Os olhos desses peritos brilham como os da Dra. Carlota Pizarro de Almeida quando ela fala em Mediação de Conflitos?...

Bom, é que se não brilham, estamos conversados sobre o que daí virá.

MAIS PREOCUPANTE ainda, foi o silêncio ensurdecedor do Sr.

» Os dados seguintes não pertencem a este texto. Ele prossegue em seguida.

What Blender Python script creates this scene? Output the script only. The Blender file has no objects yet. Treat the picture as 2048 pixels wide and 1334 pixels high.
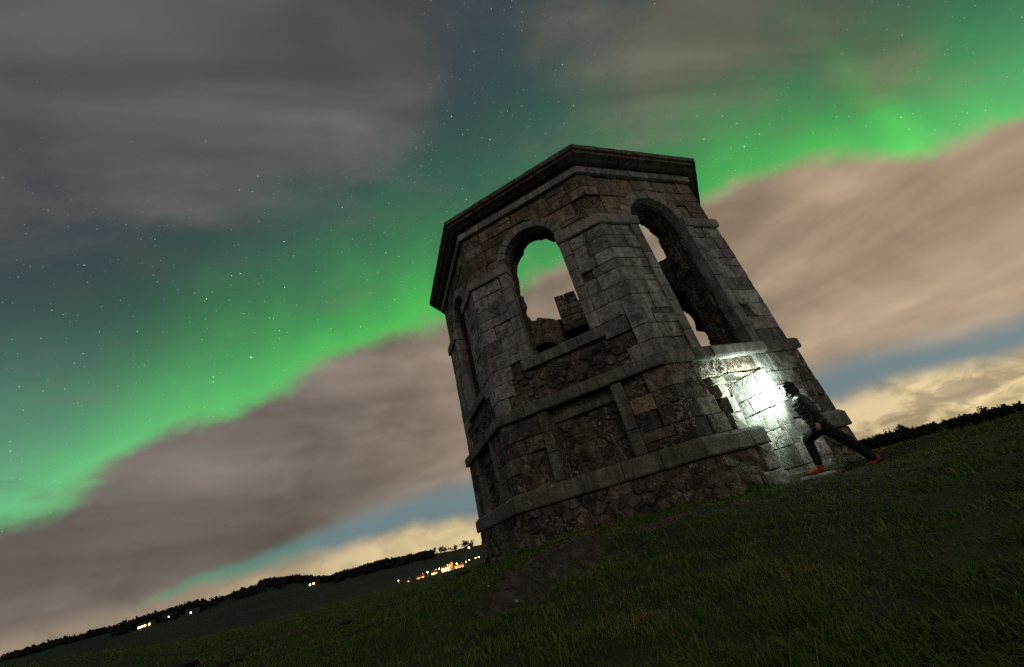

SEJ, sobre a necessidade imperiosa do Estado assumir o seu papel divulgador dos JP e de uma Cultura de Resolução Alternativa de Conflitos para Sociedade Portuguesa.

A alteração de paradigma cultural de trabalhar a RESPONSABILIZAÇÃO em vez da PUNIÇÃO que nada cria... para ninguém... é uma tarefa gigantesca que não pode continuar a estar unicamente sobre os ombros de alguns Juízes e Mediadores esforçados e meio falidos (e responsáveis da OA).

Portanto a pergunta: Há verba para Divulgação?

O Sr. SEJ de 2002 tinha-a...

7) Por último (acho...) uma pequena / GRANDE questão que, conhecida, mas mais uma vez, nunca resolvida nestes 3 anos, tem provocado a escassez de Mediações: o prazo que é dado ao demandado para responder à notificação do tribunal para vir à Pré-Mediação.

Feito a pensar no tempo que ainda havia vizinhos que recolhiam o correio ou em que só um dos membros de um casal trabalhava, NÃO ASSEGURA ao demandado o conhecimento atempado da data em que tem que comparecer no Tribunal, por um motivo que às vezes ele nem sabe que existe.

Resultado: não aparece e segue para julgamento.

Será que é desta que se vai fazer alguma coisa sobre isto?

Ou vai-se continuar a prejudicar os LEGÍTIMOS DIREITOS DO DEMANDADO?

Até à próxima ida a la playa.

Vasco Clímaco

(i)

Fórum Telecom 2 e 3 de Junho de 2005.

A propósito, para quando a mudança de designação para uma bem mais feliz “Convenção sobre Meios de Resolução Alternativos de Conflitos”, assumindo mais vincadamente o carácter preventivo e pré (ou sem) litígio que esta encerra e a outra descura... mas o Cidadão precisa?

Uma reformulação mais concreta e definida, do parágrafo anterior seria:

Continuará a Administração de Justiça neste País a “fugir a sete pés” da Mediação Extra-Competência Jurisdicional nos Julgados de Paz ou ASSUME DE VEZ que é exactamente nessa vertente que os Julgados de Paz mais se ENOBRECEM, NO SEU DEVER ÚLTIMO DE AUXÍLIO AO CIDADÃO NO SEU CONFLITO?

(ii)

In: “Julgados de Paz, Sete Meses de Período Experimental,

A Perspectiva dos Mediadores de Conflitos”, Setembro 2002,

ver Cap. X : “O Papel do Advogado na Mediação”.

Pode ser consultado em:

http://www.mediadoresdeconflitos.pt/

fazer “click” em “AMC”,

novo “click” em “Relatório da Experiência dos Julgados de Paz”.

(iii)

Presidente Joaquim Chissano:

“O 1º meio de resolução de conflitos é a DEMOCRACIA”.